“You Cannot Make Someone Love You by Loving Them Harder”


Medium

I used to believe that love was about effort. That if I just gave enough, cared enough, stayed long enough, I could somehow prove my worth. I thought that if I poured everything I had into someone, eventually they would see me, choose me, and love me back in the way I loved them.

For a long time, that belief kept me holding on to someone who never truly held me in return.

I remember the way it began, the spark I felt the first time I saw them smile at me. It was the kind of spark that makes you think something important has just begun. And maybe it had, but not in the way I imagined. I mistook possibility for promise. I convinced myself that if I leaned in harder, if I gave more of myself, if I showed up every single time they needed me, they would have no choice but to love me too.

So I tried. I stayed up late listening when their world felt heavy. I made them laugh when they wanted to forget their pain. I gave pieces of myself without hesitation, believing love worked like math, that the more I gave, the more it would multiply between us.

But it didn’t.

The more I gave, the more I noticed how empty I felt. My words of care often went unanswered. My efforts seemed invisible, like water poured into a glass with no bottom. They didn’t ask me for my love, but I kept giving it anyway, hoping they would finally realize what they had in me.

And every time they pulled away, every time their attention drifted elsewhere, I told myself I just needed to love them a little harder. That maybe I wasn’t trying enough, maybe I wasn’t showing it clearly enough. I thought intensity could change what wasn’t meant to be.

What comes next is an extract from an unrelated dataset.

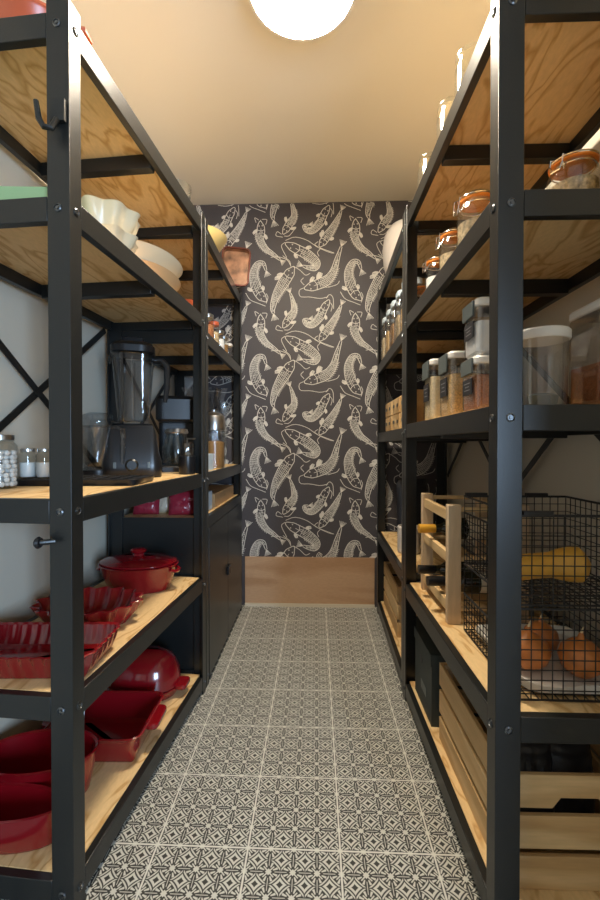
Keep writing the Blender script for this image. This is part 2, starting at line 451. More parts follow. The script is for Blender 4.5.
# ------------------------------------------------------------------ shelving units
D = .40
def unit(name, label, near, far, s, levels, brace, boards, group, bolts_near=True):
    """near, far: front corner points; s=-1 the unit extends to the left, +1 to the right"""
    near = Vector(near); far = Vector(far); L = (far-near).length
    ang = math.atan2(far.y-near.y, far.x-near.x)-PI/2
    root = thing(name, label, 'shelf unit', (near.x, near.y, 0), ang, group)
    H = 1.925; T = .005
    def X(a): return s*a
    def post(fx, fy, bl):
        # L profile, corner at outer corner
        W, Dp = .05, .040
        o = [(0, 0), (W, 0), (W, T), (T, T), (T, Dp), (0, Dp)]
        x0 = 0 if fx == 0 else D; y0 = 0 if fy == 0 else L
        sx = 1 if fx == 0 else -1; sy = 1 if fy == 0 else -1
        m = MB(); m.prism([(X(x0+sx*u), y0+sy*v) for u, v in o], lambda u, v, t_: (u, v, t_), 0, H)
        p = m.build('post', M['steel'], root, bevel=.0012)
        if bl:
            for z in levels:
                zz = z-.026
                for (cx, cy, ax) in ((X(x0+sx*.026), y0, 'y'), (X(x0), y0+sy*.022, 'x')):
                    if ax == 'y' and fy == 1: continue
                    q = MB(); R = Matrix.Rotation(PI/2, 3, 'X') if ax == 'y' else Matrix.Rotation(-s*PI/2, 3, 'Y')
                    q.lathe([(.0085, -.002), (.0085, .0015), (.0062, .003), (.0055, .0012), (.0035, .0012), (.003, .003), (.0001, .003)], 14, c=(cx, cy, zz), rot=R)
                    q.build('bolt', M['bolt'], p)
        return p
    post(0, 0, True); post(0, 1, True); post(1, 0, False); post(1, 1, False)
    for z in levels:
        h = .052
        def rail(nm, x0, x1, y0, y1, z0=z-h, z1=z):
            m = MB(); m.box(X(x0), X(x1), y0, y1, z0, z1); m.build(nm, M['steel'], root, bevel=.0015)
        rail('front_rail', .001, .020, .041, L-.041); rail('back_rail', D-.020, D-.001, .041, L-.041)
        rail('end_rail', .051, D-.051, .001, .020); rail('end_rail', .051, D-.051, L-.020, L-.001)
        rail('crossbar', .021, D-.021, L/2-.015, L/2+.015, z-.018-.042, z-.0185)
        if z in boards:
            m = MB(); m.box(X(.0205), X(D-.0205), .0205, L-.0205, z-.018, z); m.build('shelf_board', M['ply'], root, bevel=.001)
    for dz in (-1, 1):
        z0, z1 = brace[0]-brace[1]*dz, brace[0]+brace[1]*dz
        y0, y1 = .042, L-.042; ux, uz = (y1-y0), (z1-z0); l = math.hypot(ux, uz)
        ny, nz = -uz/l*.011, ux/l*.011
        xo = D+.001 if dz < 0 else D+.0045
        m = MB()
        m.prism([(y0+ny, z0+nz), (y1+ny, z1+nz), (y1-ny, z1-nz), (y0-ny, z0-nz)], lambda u, v, t_: (X(t_), u, v), xo, xo+.003)
        br = m.build('cross_brace', M['steel'], root)
        for k in range(2, 19, 2):
            q = MB(); f = k/20
            q.lathe([(.003, 0), (.003, .001)], 8, c=(X(xo-.0006), y0+ux*f, z0+uz*f), rot=Matrix.Rotation(s*PI/2, 3, 'Y')) if False else None
            q.bm.free()
    return root, L, ang
G = 'black steel shelf units with plywood shelves'
LN = unit('shelf_unit', 'left black steel shelf unit nearest the camera, holding the red dishes', (-.511, .869), (-.449, 1.715), -1,
          [1.90, 1.52, .885, .465, .07], (1.167, .30), [1.90, 1.52, .885, .465, .07], G)
LF = unit('shelf_unit', 'left far black shelf unit with a two-door black cabinet at its base', (-.449, 1.722), (-.452, 2.575), -1,
          [1.90, 1.47, .885, .07], (1.167, .28), [1.90, 1.47, .885, .07], G)
RN = unit('shelf_unit', 'right black steel shelf unit nearest the camera, holding wire basket and wine rack', (.356, .851), (.348, 1.70), 1,
          [1.89, 1.50, 1.08, .46, .07], (1.11, .29), [1.89, 1.50, 1.08, .46, .07], G)
RF = unit('shelf_unit', 'right far black shelf unit touching the wallpapered wall', (.349, 1.708), (.366, 2.56), 1,
          [1.89, 1.47, 1.07, .485, .07], (1.11, .29), [1.89, 1.47, 1.07, .485, .07], G)
# cabinet at the base of the left far unit
root, L, ang = LF
def X(a): return -a
for y0, y1 in ((.0065, .0125), (L-.0125, L-.0065)):
    m = MB(); m.box(X(.006), X(D-.006), y0, y1, .0725, .70); m.build('cabinet_side', M['cab'], root)
m = MB(); m.box(X(D-.03), X(D-.024), .013, L-.013, .0725, .682); m.build('cabinet_back', M['cab'], root)
m = MB(); m.box(X(.021), X(D-.035), .0135, L-.0135, .683, .70); m.build('cabinet_top', M['ply'], root)
m = MB(); m.box(X(.001), X(.019), .041, L-.041, .655, .70); m.build('cabinet_rail', M['cab'], root)
for k in (0, 1):
    y0 = .042+k*(L/2-.042+.0015); y1 = y0+(L/2-.042-.0015)
    m = MB(); m.box(X(-.002), X(.016), y0, y1, .022, .653); d = m.build('cabinet_door', M['cab'], root, bevel=.0015)
    yk = L/2+(-.016 if k == 0 else .016)
    m = MB(); m.box(X(-.014), X(-.0022), yk-.011, yk+.011, .345, .385); m.build('door_handle', M['blackp'], d, bevel=.002)
# hooks on the left near post
h = thing('wall_hook', 'black curved hook clipped high on the near left post', 'hook', (-.537, .862, 0))
b = MB(); b.box(-.008, .022, -.004, .004, 1.665, 1.71); b.build('hook_plate', M['steel'], h)
b = MB(); b.tube([(.008, -.006, 1.665), (.002, -.014, 1.642), (-.010, -.020, 1.640), (-.019, -.022, 1.655), (-.024, -.023, 1.690)], [.006, .006, .006, .006, .005], 8); b.build('hook_arm', M['steel'], h)
h2 = thing('peg_hook', 'black round-headed peg low on the near left post', 'hook', (-.548, .862, 0))
b = MB(); b.tube([(.006, 0, .800), (-.010, -.010, .800), (-.018, -.014, .800)], .0055, 10); b.build('peg', M['steel'], h2)
b = MB(); b.lathe([(.001, -.004), (.010, -.004), (.0125, 0), (.010, .005), (.001, .005)], 16, c=(-.020, -.015, .800), rot=Matrix.Rotation(PI/2, 3, 'Y')); b.build('peg_head', M['blackp'], h2)

# ------------------------------------------------------------------ red ceramic dishes
GR = 'red glazed ovenware'
def wall_shape(h, flare, th=.006, bot=.0, amp=0):
    return [(-.02-flare, 0), (-flare-.004, .001), (-flare, .008, amp*.3), (-flare*.4, h*.55, amp*.8), (0, h-.004, amp), (.004, h, amp), (0, h+.002, amp), (-th, h-.002, amp*.8), (-flare*.45-th, h*.5, amp*.4), (-flare-th-.002, .012, amp*.1), (-flare-th-.02, .008)]
# covered tureen
t = thing('covered_casserole', 'red oval lidded casserole at the far end of the left fourth shelf', 'casserole', (-.662, 1.56, .465), -.06, GR)
b = MB(); b.loft(ellipse(.145, .105), wall_shape(.095, .03)); b.build('dish', M['red'], t)
b = MB(); b.loft(ellipse(.145, .105), [(-.004, .098), (-.002, .104), (-.02, .112), (-.06, .121), (-.095, .125)]); ld = b.build('lid', M['red'], t)
b = MB(); b.lathe([(.018, .122), (.014, .130), (.022, .138), (.024, .144), (.018, .150), (.001, .152)], 24, sx=1.3); b.build('knob', M['red'], ld)
for s in (-1, 1):
    b = MB(); b.tube([(s*.134, -.03, .078), (s*.150, -.018, .073), (s*.153, 0, .072), (s*.150, .018, .073), (s*.134, .03, .078)], .006, 8); b.build('handle', M['red'], t)
# ruffled oval
t = thing('pie_dish', 'red oval dish with a wide wavy ruffled rim on the left fourth shelf', 'baking dish', (-.685, 1.255, .465), .05, GR)
b = MB(); b.loft(ellipse(.150, .112, 160), wall_shape(.066, .035, amp=.009), k=16); b.build('dish', M['red'], t)
# ruffled rectangle
t = thing('tart_dish', 'red rectangular dish with fluted sides at the near left fourth shelf', 'baking dish', (-.700, 1.015, .465), .045, GR)
b = MB(); b.loft(rrect(.185, .095, .03, 240), wall_shape(.058, .016, amp=.0020), k=40); b.build('dish', M['red'], t)
# domed
t = thing('domed_baker', 'red dome-lidded oval baker at the far end of the left bottom shelf', 'casserole', (-.645, 1.57, .07), -.04, GR)
b = MB(); b.loft(ellipse(.135, .100), wall_shape(.035, .012)); b.build('dish', M['red'], t)
b = MB(); b.loft(ellipse(.135, .100, 64), [(.000, .040), (-.002, .070), (-.010, .105), (-.028, .138), (-.055, .156), (-.09, .164)]); ld = b.build('lid', M['red'], t)
for s in (-1, 1):
    b = MB(); b.loft(rrect(.02, .032, .012, 32), [(0, .030), (.003, .034), (.003, .044), (0, .048)], c=(s*.145, 0, 0)); b.build('handle', M['red'], t)
# rectangular baker
t = thing('rectangular_baker', 'deep red rectangular baker with end handles, middle of left bottom shelf', 'baking dish', (-.660, 1.305, .07), .03, GR)
b = MB(); b.loft(rrect(.148, .120, .035, 96), wall_shape(.085, .022)); b.build('dish', M['red'], t)
for s in (-1, 1):
    b = MB(); b.loft(rrect(.018, .05, .014, 32), [(0, .066), (.003, .070), (.003, .080), (0, .084)], c=(s*.158, 0, 0)); b.build('handle', M['red'], t)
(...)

But love doesn’t work that way.

You cannot make someone love you by loving them harder. You cannot fill the silence by shouting louder. You cannot force a heart to turn toward you just because yours is already open and waiting. Love doesn’t bend to persistence. It isn’t earned through effort like a reward.

I had built my days around hope, hope that tomorrow would be different, hope that the next gesture or the next word would finally reach them. To accept that nothing I did could change their heart was to accept that hope had been keeping me trapped.

But eventually, I couldn’t ignore it anymore. I was tired. Tired of giving and waiting. Tired of searching their eyes for something that was never there. Tired of convincing myself that I just had to try harder.

So I stopped.

It wasn’t easy. My heart didn’t understand the decision right away. For weeks, even months, I felt the ache of wanting to run back, to try again, to give one more piece of myself. But deep down, I knew it would never be enough. Not because I wasn’t enough, but because love can’t be forced into existence where it doesn’t live.

The strange thing is, when I finally let go, I began to see myself more clearly. I realized how much I had been neglecting my own heart while trying to win theirs. I realized that love, at its truest, doesn’t ask you to beg, to perform, or to prove. Real love meets you halfway. It doesn’t need to be convinced.

Looking back, I don’t blame myself for trying. I think we all want to believe that our love has the power to change someone’s heart. But sometimes the most powerful act of love is not giving more — it’s knowing when to stop. It’s learning that your worth is not measured by how much you can give to someone who doesn’t give back.

Now, when I think of them, I don’t feel bitterness. I just feel a quiet understanding. They were never mine to have, no matter how hard I tried. And I was never meant to spend my life loving someone into choosing me.

Love is not something that can be forced. It is something that arrives freely, naturally, without pushing or pleading. And when it does, it will not feel like begging or chasing. It will feel like being met, being seen, being chosen without having to try so hard.

So no, you cannot make someone love you by loving them harder. But you can love yourself enough to stop trying, to step back, and to wait for the love that does not need to be earned, only received.

And maybe that is the hardest, most important lesson of all.